-- WHAT TO WORK ON --
Transcribe every line, keeping it exact.

-- DATA SEGMENT --
##########

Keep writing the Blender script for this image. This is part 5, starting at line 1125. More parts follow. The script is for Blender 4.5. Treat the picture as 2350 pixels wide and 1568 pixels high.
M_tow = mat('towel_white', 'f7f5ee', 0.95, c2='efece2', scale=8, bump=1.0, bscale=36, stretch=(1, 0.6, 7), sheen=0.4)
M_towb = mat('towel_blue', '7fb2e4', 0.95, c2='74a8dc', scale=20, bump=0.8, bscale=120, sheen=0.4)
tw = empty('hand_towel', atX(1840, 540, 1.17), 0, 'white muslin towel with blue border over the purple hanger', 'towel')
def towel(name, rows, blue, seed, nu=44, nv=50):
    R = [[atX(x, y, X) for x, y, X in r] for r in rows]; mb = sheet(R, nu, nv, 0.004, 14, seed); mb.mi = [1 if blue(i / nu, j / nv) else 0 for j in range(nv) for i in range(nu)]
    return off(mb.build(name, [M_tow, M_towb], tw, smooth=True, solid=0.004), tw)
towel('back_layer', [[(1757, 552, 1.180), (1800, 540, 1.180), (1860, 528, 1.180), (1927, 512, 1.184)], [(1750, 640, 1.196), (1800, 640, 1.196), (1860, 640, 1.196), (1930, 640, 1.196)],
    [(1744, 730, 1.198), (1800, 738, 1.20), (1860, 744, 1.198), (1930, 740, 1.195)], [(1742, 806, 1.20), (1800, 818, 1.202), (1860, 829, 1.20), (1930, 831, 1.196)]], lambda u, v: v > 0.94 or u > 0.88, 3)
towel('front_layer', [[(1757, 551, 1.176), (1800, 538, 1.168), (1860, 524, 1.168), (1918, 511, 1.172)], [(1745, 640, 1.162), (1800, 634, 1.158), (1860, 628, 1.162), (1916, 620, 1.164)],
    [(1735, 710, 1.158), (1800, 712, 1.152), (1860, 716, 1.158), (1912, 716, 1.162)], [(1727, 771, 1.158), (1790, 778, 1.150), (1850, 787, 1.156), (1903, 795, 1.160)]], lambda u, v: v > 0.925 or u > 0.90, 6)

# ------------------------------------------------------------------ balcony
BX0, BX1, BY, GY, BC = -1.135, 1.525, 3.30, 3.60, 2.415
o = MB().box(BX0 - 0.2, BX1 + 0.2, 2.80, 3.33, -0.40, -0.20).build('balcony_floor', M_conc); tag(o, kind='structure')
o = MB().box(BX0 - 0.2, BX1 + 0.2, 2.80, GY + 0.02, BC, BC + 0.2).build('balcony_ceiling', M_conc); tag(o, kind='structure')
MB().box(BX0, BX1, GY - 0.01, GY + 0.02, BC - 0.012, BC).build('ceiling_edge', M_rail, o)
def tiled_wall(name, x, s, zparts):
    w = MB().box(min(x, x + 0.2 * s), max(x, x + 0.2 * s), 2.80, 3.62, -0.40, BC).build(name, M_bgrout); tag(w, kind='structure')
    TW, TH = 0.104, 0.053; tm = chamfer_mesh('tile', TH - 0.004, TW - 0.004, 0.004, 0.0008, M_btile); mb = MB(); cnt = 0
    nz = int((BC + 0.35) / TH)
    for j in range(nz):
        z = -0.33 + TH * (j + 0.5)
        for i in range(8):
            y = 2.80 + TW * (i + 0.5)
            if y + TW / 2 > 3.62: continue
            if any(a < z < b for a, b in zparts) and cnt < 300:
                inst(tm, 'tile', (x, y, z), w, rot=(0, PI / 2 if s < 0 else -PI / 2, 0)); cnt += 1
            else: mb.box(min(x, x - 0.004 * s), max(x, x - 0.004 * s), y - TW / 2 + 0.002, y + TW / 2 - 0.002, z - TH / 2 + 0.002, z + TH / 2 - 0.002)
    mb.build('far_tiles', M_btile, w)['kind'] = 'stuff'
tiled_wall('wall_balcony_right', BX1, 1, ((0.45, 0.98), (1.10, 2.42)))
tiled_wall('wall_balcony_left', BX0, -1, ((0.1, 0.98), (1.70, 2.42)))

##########

-- SOLUTION FOR THIS PROBLEM --
Keep writing the Blender script for this image. This is part 5, starting at line 1125. More parts follow. The script is for Blender 4.5. Treat the picture as 2350 pixels wide and 1568 pixels high.
M_tow = mat('towel_white', 'f7f5ee', 0.95, c2='efece2', scale=8, bump=1.0, bscale=36, stretch=(1, 0.6, 7), sheen=0.4)
M_towb = mat('towel_blue', '7fb2e4', 0.95, c2='74a8dc', scale=20, bump=0.8, bscale=120, sheen=0.4)
tw = empty('hand_towel', atX(1840, 540, 1.17), 0, 'white muslin towel with blue border over the purple hanger', 'towel')
def towel(name, rows, blue, seed, nu=44, nv=50):
    R = [[atX(x, y, X) for x, y, X in r] for r in rows]; mb = sheet(R, nu, nv, 0.004, 14, seed); mb.mi = [1 if blue(i / nu, j / nv) else 0 for j in range(nv) for i in range(nu)]
    return off(mb.build(name, [M_tow, M_towb], tw, smooth=True, solid=0.004), tw)
towel('back_layer', [[(1757, 552, 1.180), (1800, 540, 1.180), (1860, 528, 1.180), (1927, 512, 1.184)], [(1750, 640, 1.196), (1800, 640, 1.196), (1860, 640, 1.196), (1930, 640, 1.196)],
    [(1744, 730, 1.198), (1800, 738, 1.20), (1860, 744, 1.198), (1930, 740, 1.195)], [(1742, 806, 1.20), (1800, 818, 1.202), (1860, 829, 1.20), (1930, 831, 1.196)]], lambda u, v: v > 0.94 or u > 0.88, 3)
towel('front_layer', [[(1757, 551, 1.176), (1800, 538, 1.168), (1860, 524, 1.168), (1918, 511, 1.172)], [(1745, 640, 1.162), (1800, 634, 1.158), (1860, 628, 1.162), (1916, 620, 1.164)],
    [(1735, 710, 1.158), (1800, 712, 1.152), (1860, 716, 1.158), (1912, 716, 1.162)], [(1727, 771, 1.158), (1790, 778, 1.150), (1850, 787, 1.156), (1903, 795, 1.160)]], lambda u, v: v > 0.925 or u > 0.90, 6)

# ------------------------------------------------------------------ balcony
BX0, BX1, BY, GY, BC = -1.135, 1.525, 3.30, 3.60, 2.415
o = MB().box(BX0 - 0.2, BX1 + 0.2, 2.80, 3.33, -0.40, -0.20).build('balcony_floor', M_conc); tag(o, kind='structure')
o = MB().box(BX0 - 0.2, BX1 + 0.2, 2.80, GY + 0.02, BC, BC + 0.2).build('balcony_ceiling', M_conc); tag(o, kind='structure')
MB().box(BX0, BX1, GY - 0.01, GY + 0.02, BC - 0.012, BC).build('ceiling_edge', M_rail, o)
def tiled_wall(name, x, s, zparts):
    w = MB().box(min(x, x + 0.2 * s), max(x, x + 0.2 * s), 2.80, 3.62, -0.40, BC).build(name, M_bgrout); tag(w, kind='structure')
    TW, TH = 0.104, 0.053; tm = chamfer_mesh('tile', TH - 0.004, TW - 0.004, 0.004, 0.0008, M_btile); mb = MB(); cnt = 0
    nz = int((BC + 0.35) / TH)
    for j in range(nz):
        z = -0.33 + TH * (j + 0.5)
        for i in range(8):
            y = 2.80 + TW * (i + 0.5)
            if y + TW / 2 > 3.62: continue
            if any(a < z < b for a, b in zparts) and cnt < 300:
                inst(tm, 'tile', (x, y, z), w, rot=(0, PI / 2 if s < 0 else -PI / 2, 0)); cnt += 1
            else: mb.box(min(x, x - 0.004 * s), max(x, x - 0.004 * s), y - TW / 2 + 0.002, y + TW / 2 - 0.002, z - TH / 2 + 0.002, z + TH / 2 - 0.002)
    mb.build('far_tiles', M_btile, w)['kind'] = 'stuff'
tiled_wall('wall_balcony_right', BX1, 1, ((0.45, 0.98), (1.10, 2.42)))
tiled_wall('wall_balcony_left', BX0, -1, ((0.1, 0.98), (1.70, 2.42)))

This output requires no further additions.